## [The problem]
Collect all the lines that mention the word "from".

3D scene scripts:
------------------------------------
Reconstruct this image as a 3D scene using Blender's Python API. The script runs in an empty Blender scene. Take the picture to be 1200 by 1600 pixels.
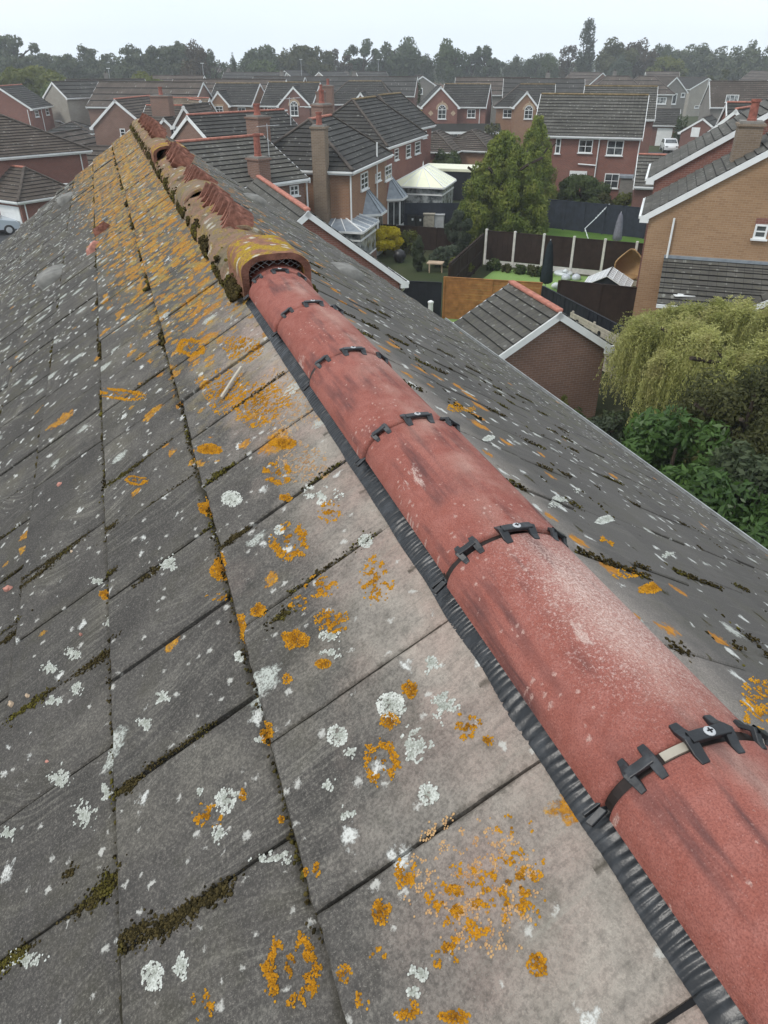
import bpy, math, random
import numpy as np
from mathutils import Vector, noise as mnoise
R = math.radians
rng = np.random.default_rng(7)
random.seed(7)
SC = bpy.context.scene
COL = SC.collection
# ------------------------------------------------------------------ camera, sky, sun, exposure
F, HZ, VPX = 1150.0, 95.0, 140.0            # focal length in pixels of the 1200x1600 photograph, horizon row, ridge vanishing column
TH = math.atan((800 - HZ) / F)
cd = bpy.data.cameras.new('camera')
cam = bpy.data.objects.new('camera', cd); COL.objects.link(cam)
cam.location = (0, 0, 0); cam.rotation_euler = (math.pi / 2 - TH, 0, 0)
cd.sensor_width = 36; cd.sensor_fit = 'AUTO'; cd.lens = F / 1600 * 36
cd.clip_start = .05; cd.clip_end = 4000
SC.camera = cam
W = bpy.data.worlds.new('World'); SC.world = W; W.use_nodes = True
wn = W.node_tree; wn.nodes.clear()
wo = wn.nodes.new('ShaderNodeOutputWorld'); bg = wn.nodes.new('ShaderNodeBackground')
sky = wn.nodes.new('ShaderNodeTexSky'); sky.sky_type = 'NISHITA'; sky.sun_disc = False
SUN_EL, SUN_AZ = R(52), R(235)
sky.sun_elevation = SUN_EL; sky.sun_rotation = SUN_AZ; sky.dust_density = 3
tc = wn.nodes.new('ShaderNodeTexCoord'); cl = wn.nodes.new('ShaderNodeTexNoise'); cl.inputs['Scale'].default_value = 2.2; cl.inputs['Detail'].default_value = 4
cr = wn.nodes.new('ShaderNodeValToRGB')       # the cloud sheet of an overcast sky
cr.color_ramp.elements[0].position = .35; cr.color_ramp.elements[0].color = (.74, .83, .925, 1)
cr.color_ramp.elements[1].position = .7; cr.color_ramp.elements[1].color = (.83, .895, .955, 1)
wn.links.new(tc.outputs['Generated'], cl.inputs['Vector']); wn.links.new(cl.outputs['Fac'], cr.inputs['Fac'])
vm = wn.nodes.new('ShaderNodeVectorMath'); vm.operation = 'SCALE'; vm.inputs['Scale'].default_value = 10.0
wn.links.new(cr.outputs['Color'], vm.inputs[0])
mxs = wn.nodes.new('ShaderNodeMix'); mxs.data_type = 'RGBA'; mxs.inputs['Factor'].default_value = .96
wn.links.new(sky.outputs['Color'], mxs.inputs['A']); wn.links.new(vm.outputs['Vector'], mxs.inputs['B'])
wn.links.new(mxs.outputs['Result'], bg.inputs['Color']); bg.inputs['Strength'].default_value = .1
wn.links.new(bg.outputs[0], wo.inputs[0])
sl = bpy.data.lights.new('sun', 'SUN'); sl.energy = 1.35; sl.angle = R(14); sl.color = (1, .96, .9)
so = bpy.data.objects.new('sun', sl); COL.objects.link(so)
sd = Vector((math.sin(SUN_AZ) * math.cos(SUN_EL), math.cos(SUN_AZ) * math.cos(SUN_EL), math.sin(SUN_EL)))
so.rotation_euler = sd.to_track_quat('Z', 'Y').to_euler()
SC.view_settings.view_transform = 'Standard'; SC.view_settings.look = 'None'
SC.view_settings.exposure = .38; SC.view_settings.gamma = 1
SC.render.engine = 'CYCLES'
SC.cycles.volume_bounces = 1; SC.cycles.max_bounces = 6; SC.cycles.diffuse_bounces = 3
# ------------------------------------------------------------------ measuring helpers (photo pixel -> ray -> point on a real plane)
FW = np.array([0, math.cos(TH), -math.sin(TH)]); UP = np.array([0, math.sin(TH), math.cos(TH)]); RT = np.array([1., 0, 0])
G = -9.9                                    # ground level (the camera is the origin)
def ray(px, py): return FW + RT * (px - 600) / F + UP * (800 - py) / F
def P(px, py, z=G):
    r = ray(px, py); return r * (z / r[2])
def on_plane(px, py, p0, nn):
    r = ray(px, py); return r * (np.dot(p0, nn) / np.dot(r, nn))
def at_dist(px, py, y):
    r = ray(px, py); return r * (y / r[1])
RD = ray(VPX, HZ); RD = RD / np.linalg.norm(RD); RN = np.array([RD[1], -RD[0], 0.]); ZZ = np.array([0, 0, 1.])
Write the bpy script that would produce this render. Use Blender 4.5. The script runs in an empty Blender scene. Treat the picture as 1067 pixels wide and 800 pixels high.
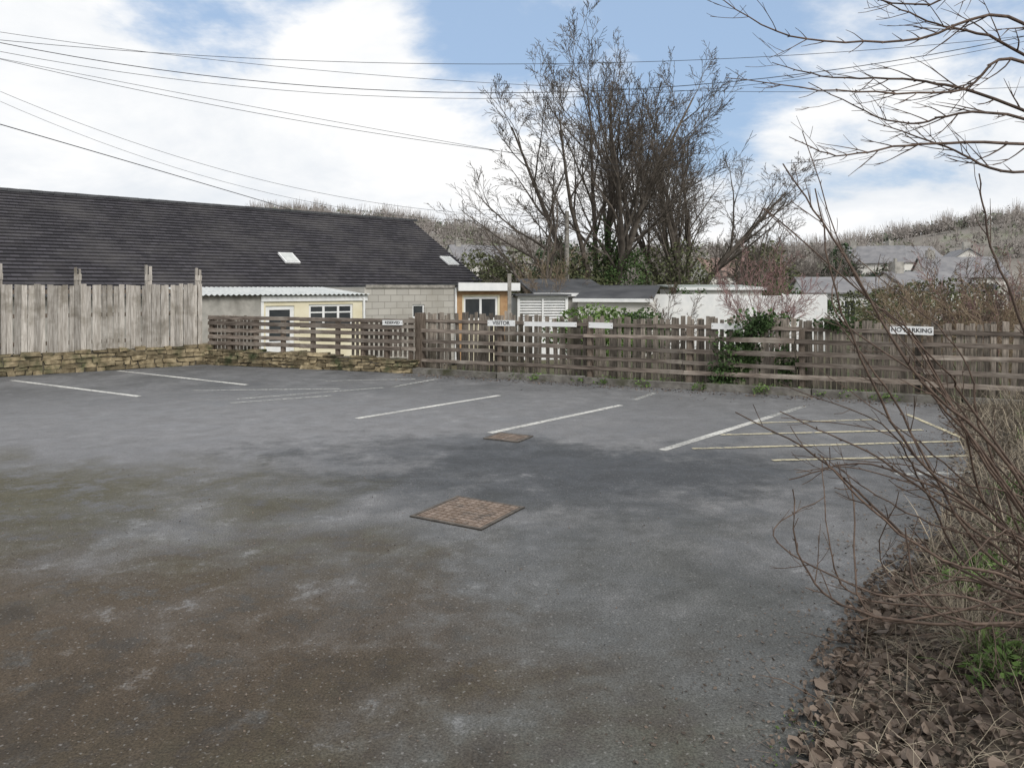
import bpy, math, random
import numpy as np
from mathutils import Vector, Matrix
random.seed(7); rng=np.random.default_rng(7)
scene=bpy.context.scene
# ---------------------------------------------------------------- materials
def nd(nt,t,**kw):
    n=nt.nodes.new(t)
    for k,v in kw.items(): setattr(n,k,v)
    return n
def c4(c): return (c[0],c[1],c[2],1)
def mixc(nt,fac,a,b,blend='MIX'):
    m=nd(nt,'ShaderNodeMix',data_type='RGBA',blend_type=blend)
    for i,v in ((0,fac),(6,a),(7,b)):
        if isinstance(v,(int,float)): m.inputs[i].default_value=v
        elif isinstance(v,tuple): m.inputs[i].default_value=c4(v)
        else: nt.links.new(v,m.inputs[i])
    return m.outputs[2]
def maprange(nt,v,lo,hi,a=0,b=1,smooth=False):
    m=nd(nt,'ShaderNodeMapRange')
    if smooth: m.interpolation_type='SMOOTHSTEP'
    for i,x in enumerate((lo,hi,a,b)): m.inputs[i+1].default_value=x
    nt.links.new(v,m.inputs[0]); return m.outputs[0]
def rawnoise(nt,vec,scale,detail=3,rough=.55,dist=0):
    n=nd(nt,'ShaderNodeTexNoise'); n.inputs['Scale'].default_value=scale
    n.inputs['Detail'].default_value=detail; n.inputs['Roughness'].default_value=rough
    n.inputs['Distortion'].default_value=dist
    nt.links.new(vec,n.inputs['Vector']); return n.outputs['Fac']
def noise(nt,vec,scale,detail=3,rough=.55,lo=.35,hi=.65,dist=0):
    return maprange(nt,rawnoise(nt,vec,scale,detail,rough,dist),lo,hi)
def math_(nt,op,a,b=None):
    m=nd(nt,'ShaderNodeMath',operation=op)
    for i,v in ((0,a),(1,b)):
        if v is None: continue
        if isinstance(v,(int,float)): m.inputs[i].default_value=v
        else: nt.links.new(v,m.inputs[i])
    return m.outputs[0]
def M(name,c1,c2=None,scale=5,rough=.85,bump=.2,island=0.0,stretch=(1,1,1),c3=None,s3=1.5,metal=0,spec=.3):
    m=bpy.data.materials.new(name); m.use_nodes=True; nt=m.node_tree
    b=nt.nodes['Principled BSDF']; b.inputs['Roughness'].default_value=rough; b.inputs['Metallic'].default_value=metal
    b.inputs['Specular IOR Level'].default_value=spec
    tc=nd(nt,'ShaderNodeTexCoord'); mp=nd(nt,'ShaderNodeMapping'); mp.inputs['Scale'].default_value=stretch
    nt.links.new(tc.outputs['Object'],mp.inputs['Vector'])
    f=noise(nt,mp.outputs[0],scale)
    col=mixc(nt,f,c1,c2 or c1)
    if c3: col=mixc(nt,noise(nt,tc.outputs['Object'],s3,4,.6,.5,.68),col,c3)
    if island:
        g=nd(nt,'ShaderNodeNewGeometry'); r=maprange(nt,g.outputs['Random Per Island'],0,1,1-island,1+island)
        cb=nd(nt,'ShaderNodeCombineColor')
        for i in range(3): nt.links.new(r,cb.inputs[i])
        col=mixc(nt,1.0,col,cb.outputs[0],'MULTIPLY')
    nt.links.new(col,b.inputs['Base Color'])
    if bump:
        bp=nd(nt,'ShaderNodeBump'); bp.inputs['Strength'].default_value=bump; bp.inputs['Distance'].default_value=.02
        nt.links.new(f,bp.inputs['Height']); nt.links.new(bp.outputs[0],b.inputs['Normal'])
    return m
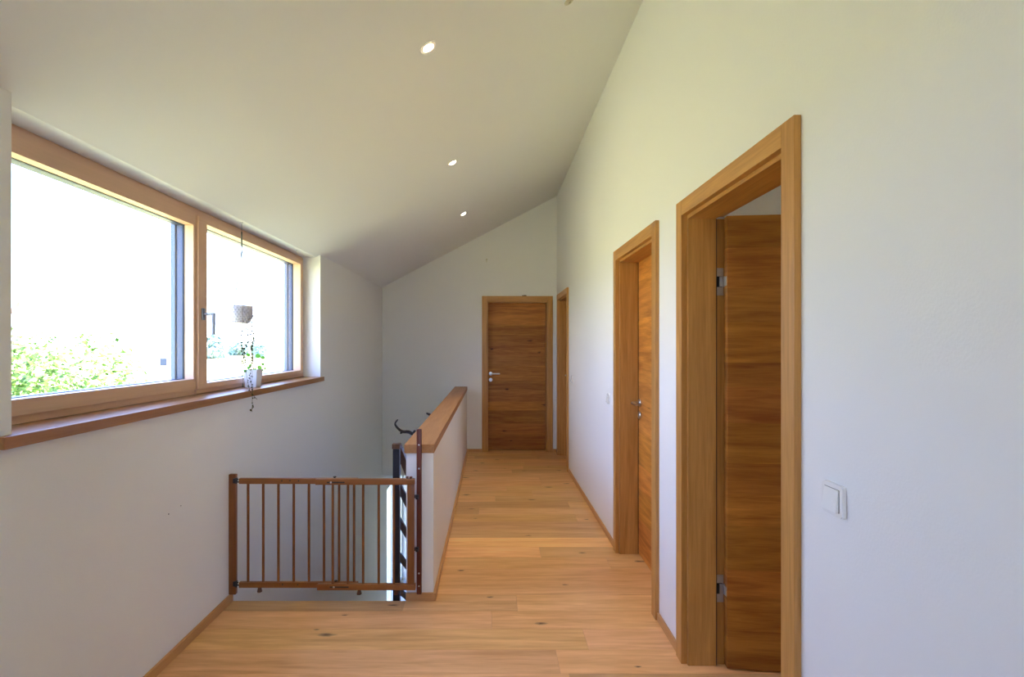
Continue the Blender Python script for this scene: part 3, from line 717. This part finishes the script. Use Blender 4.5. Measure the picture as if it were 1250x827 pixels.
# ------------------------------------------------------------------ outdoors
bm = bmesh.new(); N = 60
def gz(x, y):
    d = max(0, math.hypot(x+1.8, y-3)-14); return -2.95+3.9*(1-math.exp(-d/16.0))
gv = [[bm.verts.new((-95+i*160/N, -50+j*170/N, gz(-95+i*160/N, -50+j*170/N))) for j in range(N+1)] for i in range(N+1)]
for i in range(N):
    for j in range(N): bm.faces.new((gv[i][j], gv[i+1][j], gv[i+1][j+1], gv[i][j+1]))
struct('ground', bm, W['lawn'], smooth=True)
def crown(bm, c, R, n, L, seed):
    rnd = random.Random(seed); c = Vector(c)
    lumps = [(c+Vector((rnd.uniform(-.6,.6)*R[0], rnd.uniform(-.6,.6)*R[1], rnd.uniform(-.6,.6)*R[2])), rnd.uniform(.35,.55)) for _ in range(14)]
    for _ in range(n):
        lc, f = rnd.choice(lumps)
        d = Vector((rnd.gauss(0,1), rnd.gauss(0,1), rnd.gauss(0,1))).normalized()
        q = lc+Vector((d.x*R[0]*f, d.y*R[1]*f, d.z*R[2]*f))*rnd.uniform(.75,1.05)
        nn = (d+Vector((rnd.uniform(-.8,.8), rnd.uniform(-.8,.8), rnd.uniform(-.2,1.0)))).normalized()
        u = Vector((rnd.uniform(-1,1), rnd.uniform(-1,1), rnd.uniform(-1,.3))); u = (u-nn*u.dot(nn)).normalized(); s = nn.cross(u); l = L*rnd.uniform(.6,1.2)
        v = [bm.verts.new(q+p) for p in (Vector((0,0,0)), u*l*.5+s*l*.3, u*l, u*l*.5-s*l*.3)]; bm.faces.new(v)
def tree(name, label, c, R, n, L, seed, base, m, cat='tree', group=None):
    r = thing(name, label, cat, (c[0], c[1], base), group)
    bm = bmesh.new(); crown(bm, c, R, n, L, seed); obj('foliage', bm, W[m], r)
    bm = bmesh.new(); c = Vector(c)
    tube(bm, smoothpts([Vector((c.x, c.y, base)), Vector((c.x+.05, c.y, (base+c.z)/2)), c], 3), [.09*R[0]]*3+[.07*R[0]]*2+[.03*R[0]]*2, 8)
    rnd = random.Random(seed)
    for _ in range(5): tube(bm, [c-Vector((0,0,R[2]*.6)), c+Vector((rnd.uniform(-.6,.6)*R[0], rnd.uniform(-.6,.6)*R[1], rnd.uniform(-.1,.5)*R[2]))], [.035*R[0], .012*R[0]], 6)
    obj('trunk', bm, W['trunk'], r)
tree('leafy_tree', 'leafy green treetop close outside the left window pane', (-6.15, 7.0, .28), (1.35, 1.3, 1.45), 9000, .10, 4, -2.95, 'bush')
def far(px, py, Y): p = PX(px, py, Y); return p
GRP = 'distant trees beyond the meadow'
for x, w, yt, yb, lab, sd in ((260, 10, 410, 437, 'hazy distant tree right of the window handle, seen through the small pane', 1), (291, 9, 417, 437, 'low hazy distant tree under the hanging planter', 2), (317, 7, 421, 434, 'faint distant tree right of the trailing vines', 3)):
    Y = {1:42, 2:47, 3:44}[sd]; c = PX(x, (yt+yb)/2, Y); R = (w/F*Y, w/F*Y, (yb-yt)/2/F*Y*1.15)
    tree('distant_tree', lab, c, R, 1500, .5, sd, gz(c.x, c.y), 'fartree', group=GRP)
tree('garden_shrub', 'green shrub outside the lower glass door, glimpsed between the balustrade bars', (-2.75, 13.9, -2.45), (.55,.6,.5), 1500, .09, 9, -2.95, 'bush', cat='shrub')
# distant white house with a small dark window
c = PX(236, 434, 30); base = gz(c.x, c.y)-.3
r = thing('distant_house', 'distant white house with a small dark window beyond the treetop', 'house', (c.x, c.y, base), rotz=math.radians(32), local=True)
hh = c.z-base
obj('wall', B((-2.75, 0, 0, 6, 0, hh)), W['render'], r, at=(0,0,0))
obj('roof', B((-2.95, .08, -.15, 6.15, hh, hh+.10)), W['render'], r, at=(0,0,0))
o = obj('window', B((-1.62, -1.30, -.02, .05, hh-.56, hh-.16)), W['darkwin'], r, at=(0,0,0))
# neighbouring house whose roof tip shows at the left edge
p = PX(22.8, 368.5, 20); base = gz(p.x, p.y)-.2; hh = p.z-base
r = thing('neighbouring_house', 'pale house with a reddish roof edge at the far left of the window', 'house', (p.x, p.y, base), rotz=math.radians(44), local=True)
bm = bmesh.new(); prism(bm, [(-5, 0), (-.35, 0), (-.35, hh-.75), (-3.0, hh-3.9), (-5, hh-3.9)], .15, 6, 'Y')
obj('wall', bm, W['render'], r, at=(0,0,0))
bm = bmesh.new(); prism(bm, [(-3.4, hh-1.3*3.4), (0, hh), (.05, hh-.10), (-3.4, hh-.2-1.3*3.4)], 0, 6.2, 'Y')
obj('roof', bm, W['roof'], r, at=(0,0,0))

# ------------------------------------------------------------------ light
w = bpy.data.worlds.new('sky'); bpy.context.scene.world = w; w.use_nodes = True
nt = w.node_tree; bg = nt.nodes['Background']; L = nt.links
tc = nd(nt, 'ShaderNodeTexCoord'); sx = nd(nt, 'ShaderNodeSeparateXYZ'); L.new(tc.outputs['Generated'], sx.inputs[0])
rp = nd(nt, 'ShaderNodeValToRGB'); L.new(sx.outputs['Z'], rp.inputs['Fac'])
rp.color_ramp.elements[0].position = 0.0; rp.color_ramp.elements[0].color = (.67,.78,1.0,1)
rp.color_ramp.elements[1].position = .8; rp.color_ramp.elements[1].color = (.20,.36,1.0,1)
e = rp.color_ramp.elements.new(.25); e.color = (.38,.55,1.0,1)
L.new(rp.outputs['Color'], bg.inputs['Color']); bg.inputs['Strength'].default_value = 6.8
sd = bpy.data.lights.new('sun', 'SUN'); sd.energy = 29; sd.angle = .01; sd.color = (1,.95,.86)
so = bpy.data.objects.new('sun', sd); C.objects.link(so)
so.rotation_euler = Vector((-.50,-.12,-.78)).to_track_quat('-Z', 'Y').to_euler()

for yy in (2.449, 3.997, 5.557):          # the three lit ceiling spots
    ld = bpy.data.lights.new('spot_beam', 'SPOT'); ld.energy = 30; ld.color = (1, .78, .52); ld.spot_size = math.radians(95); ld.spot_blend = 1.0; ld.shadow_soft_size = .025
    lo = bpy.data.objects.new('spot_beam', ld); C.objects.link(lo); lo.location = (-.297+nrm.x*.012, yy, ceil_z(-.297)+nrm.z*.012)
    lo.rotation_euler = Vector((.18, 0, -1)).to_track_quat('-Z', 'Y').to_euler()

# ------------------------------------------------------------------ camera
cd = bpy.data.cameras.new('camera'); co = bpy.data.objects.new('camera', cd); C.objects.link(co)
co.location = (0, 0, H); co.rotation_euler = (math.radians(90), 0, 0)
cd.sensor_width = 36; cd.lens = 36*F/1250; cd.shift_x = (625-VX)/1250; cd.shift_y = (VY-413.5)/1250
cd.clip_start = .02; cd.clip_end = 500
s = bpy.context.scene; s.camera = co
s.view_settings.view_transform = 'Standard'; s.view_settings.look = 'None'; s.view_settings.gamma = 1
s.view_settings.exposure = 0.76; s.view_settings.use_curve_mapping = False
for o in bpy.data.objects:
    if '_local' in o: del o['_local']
------------------------------------
## [Expected answer]
from mathutils import Vector, noise as mnoise
from mathutils import Vector, Matrix
Continue the Blender Python script for this scene: part 3, from line 717. This part finishes the script. Use Blender 4.5. Measure the picture as if it were 1250x827 pixels.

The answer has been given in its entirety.